* [Material provided]
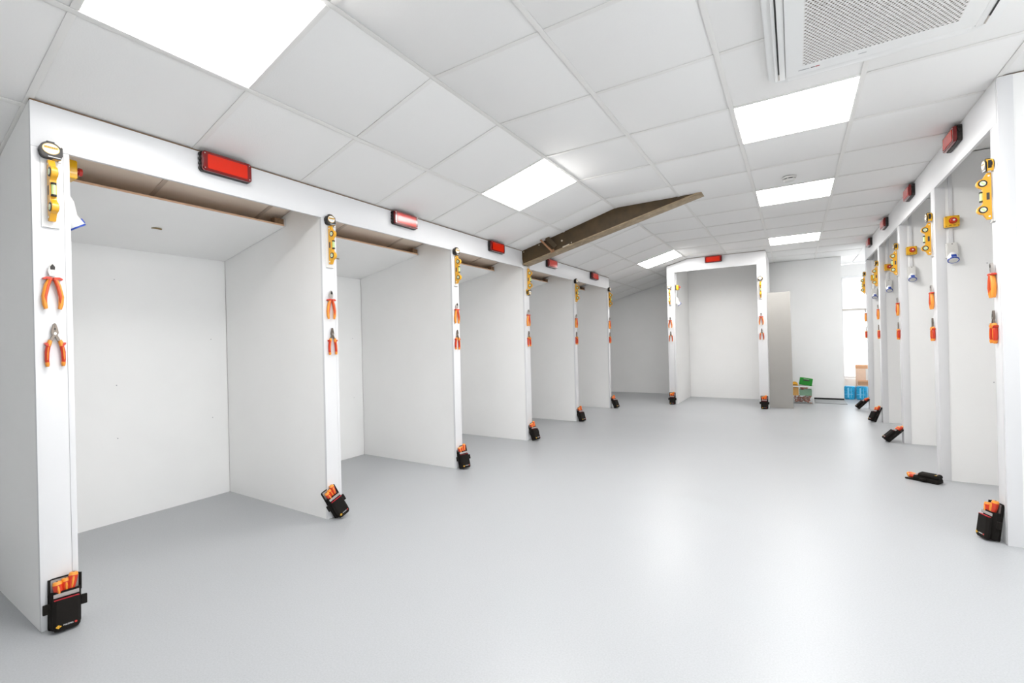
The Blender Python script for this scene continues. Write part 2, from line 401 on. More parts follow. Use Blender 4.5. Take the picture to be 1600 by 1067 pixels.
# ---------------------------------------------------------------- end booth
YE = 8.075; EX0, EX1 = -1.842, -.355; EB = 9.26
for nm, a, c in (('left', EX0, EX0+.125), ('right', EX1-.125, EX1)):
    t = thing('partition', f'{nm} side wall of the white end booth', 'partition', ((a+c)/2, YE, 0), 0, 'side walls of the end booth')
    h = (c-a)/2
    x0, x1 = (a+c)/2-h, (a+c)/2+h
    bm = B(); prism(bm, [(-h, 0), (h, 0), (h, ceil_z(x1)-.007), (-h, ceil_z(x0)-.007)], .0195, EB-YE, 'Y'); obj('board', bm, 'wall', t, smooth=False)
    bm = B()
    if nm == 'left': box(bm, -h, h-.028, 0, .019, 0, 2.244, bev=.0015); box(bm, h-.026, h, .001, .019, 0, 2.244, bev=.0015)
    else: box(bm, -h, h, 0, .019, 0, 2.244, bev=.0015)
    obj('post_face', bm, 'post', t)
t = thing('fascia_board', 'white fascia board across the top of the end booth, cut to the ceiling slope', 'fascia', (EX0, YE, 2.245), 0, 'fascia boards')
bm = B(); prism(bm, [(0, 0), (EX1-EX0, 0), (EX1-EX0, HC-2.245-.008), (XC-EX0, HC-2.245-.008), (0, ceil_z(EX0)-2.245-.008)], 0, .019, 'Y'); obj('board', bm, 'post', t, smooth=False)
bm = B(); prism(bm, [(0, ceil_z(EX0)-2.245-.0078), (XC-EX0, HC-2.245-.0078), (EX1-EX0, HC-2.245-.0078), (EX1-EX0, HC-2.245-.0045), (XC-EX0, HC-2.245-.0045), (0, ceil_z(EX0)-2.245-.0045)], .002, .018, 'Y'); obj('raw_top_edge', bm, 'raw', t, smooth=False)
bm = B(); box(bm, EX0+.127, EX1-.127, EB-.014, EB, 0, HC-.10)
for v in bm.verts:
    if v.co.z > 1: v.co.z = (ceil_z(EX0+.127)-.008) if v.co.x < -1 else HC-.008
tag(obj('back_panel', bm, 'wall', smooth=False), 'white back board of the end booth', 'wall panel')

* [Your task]
Skipping the pictures, transcribe each line above exactly as it appears.

* [Worked solution]
The Blender Python script for this scene continues. Write part 2, from line 401 on. More parts follow. Use Blender 4.5. Take the picture to be 1600 by 1067 pixels.
# ---------------------------------------------------------------- end booth
YE = 8.075; EX0, EX1 = -1.842, -.355; EB = 9.26
for nm, a, c in (('left', EX0, EX0+.125), ('right', EX1-.125, EX1)):
    t = thing('partition', f'{nm} side wall of the white end booth', 'partition', ((a+c)/2, YE, 0), 0, 'side walls of the end booth')
    h = (c-a)/2
    x0, x1 = (a+c)/2-h, (a+c)/2+h
    bm = B(); prism(bm, [(-h, 0), (h, 0), (h, ceil_z(x1)-.007), (-h, ceil_z(x0)-.007)], .0195, EB-YE, 'Y'); obj('board', bm, 'wall', t, smooth=False)
    bm = B()
    if nm == 'left': box(bm, -h, h-.028, 0, .019, 0, 2.244, bev=.0015); box(bm, h-.026, h, .001, .019, 0, 2.244, bev=.0015)
    else: box(bm, -h, h, 0, .019, 0, 2.244, bev=.0015)
    obj('post_face', bm, 'post', t)
t = thing('fascia_board', 'white fascia board across the top of the end booth, cut to the ceiling slope', 'fascia', (EX0, YE, 2.245), 0, 'fascia boards')
bm = B(); prism(bm, [(0, 0), (EX1-EX0, 0), (EX1-EX0, HC-2.245-.008), (XC-EX0, HC-2.245-.008), (0, ceil_z(EX0)-2.245-.008)], 0, .019, 'Y'); obj('board', bm, 'post', t, smooth=False)
bm = B(); prism(bm, [(0, ceil_z(EX0)-2.245-.0078), (XC-EX0, HC-2.245-.0078), (EX1-EX0, HC-2.245-.0078), (EX1-EX0, HC-2.245-.0045), (XC-EX0, HC-2.245-.0045), (0, ceil_z(EX0)-2.245-.0045)], .002, .018, 'Y'); obj('raw_top_edge', bm, 'raw', t, smooth=False)
bm = B(); box(bm, EX0+.127, EX1-.127, EB-.014, EB, 0, HC-.10)
for v in bm.verts:
    if v.co.z > 1: v.co.z = (ceil_z(EX0+.127)-.008) if v.co.x < -1 else HC-.008
tag(obj('back_panel', bm, 'wall', smooth=False), 'white back board of the end booth', 'wall panel')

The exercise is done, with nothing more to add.